Τρίτη 23 Ιανουαρίου 2018

How the World Bank and the IMF destroy Africa


We have The Moral Responsability to Know, and, to Teach our Students our Children our Friends and Everyone who ignore the Dirty Geopolitics Games of IMF the World Bank and the WTO.
Zahir Serai
Linked in
Africa and the World
 
The World Bank and the IMF (the International Monetary Fund) were set up during the end of the Second World War to rebuild the economies of Europe. However, in order for the world bank and the IMF to implement their policies, they (the world bank and the IMF) began offering loans to poor countries but only if the poor countries privatized their economies and allowed western corporations free access to their raw materials and markets. That was a poverty trap and many poor countries realized it when it was too late. We were already in chains.
That was the beginning of much of the problems we face today in Africa. Now we are in a vicious cycle of poverty and there seems to be no way out. The western corporations flourish while the poor continue to die in poverty.
In other words, the poor in Africa continue to feed the greedy rich corporations in the western world. The poor get poorer while the rich get richer. People continue to die from extreme poverty and hunger in Africa and other parts of the world but not so many people know the World Bank, The IMF and the WTO are behind almost all these. It is a new form of war whereby the rich western corporations use hunger and deaths as weapons of mass destruction. In other words, The World Bank, The IMF (the International Monetary Fund), and the WTO (the World Trade Organization) are the triple enemies of progress in almost every developing country in the world. Now let's see how the World Bank, IMF and WTO operate in Sub-Saharan Africa.
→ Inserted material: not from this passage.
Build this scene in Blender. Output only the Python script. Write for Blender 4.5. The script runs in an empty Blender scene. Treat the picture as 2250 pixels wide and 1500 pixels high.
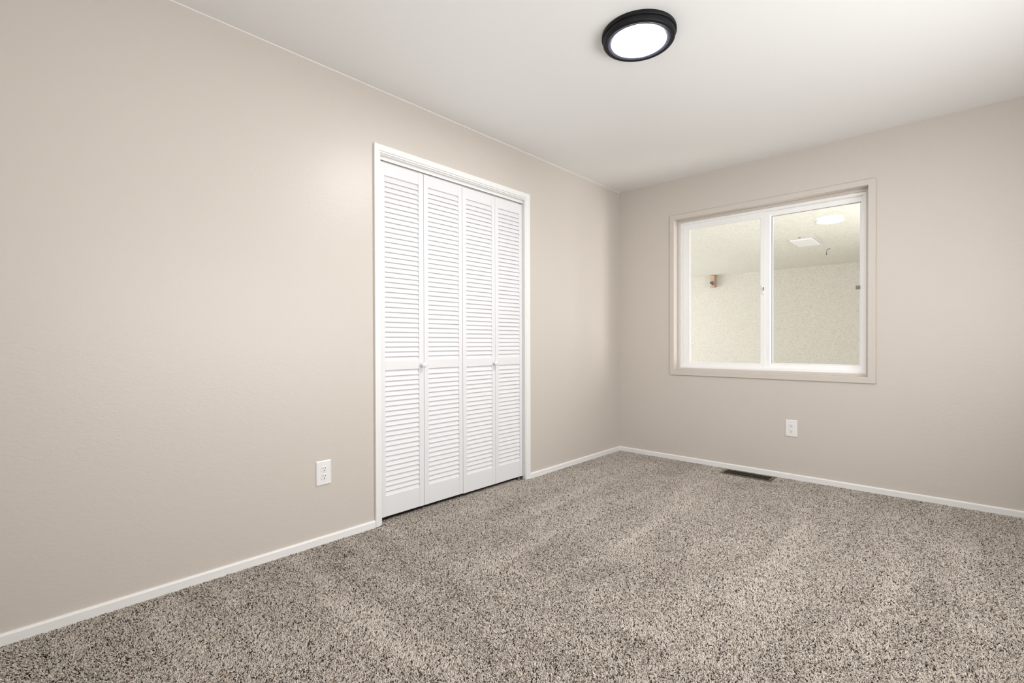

Take a country like Ghana for example. Ghana is blessed with abundance of natural resources. The World Bank and the IMF are very interested in countries such as Ghana where they can easily control the natural resources and the markets. There used to be some prosperous rice farming communities in the northern parts of Ghana and the government of Ghana used to give those rice producing farmers some farming subsidies to enable them produce rice on a large scale to help feed the nation. However, the world bank and the IMF stood in and told the Ghanaian government they (the world bank and the IMF) would not give Ghana any more loans unless the Ghanaian government cut the farming subsidies the government was giving to the poor rice farmers and the main reason behind it was that, Ghana had to import rice from western countries such as the United States (a major partner of the world bank and the IMF).
Now Ghana imports most of its rice from abroad at huge prices every year. So at the end of the day, Ghana owes the World Bank and the IMF huge amounts of money but the money did not remain in the Ghanaian economy because Ghana had to use the loan to import food from abroad. Meanwhile, the rice producing communities in Ghana could have helped produce enough rice to feed the nation and even export some abroad to make more profit. Now the northern communities in Ghana remain the poorest in the country with no better jobs and no opportunities at all in most parts. Young boys and girls some as young as 9 are migrating to the southern parts of the country to major cities such as Kumasi and Accra (a very dangerous journey for kids) all in search for jobs so they can take care of their poor dying families back home. Most of these kids never return home. Some die along the way and some return worse than before and all thanks to the IMF and the World Bank.

Although the money was returned to them, we still owe them. That is why most developing countries owe the World Bank and the IMF a lot in loans. Sometimes you hear "debt cancellations" and you may think they forgive poor countries their debts but that is not how it works in reality. The World Bank and the IMF never forgive and because of the huge debts developing countries owe the World Bank, they (the World Bank, The International Monetary Fund or the IMF, The World Trade Organization or WTO, and The United States of America a major partner of the World Bank) control almost all the affairs of those poor countries. In other words, if you don't obey what the World Bank and the IMF say then you must pay back the debt and because you cannot pay back the debt, you must obey whatever they tell you to do.


Any leader who doesn't obey the World Bank, the IMF, the WTO, etc. is considered a "terrorist" and must be assassinated in most cases. For example, when there is an oil discovery in a developing country (that owes the World Bank) and the leader of that developing country is not ready to co-operate (so western corporations can easily take over the oil exploration), the World Bank and co quickly get rid of such a leader sometimes through war (just like what happened in Iraq). The World Bank elects their own "obedient" leaders to rule those poor countries so that they (the World Bank, IMF and co) can easily control that country's economy and market.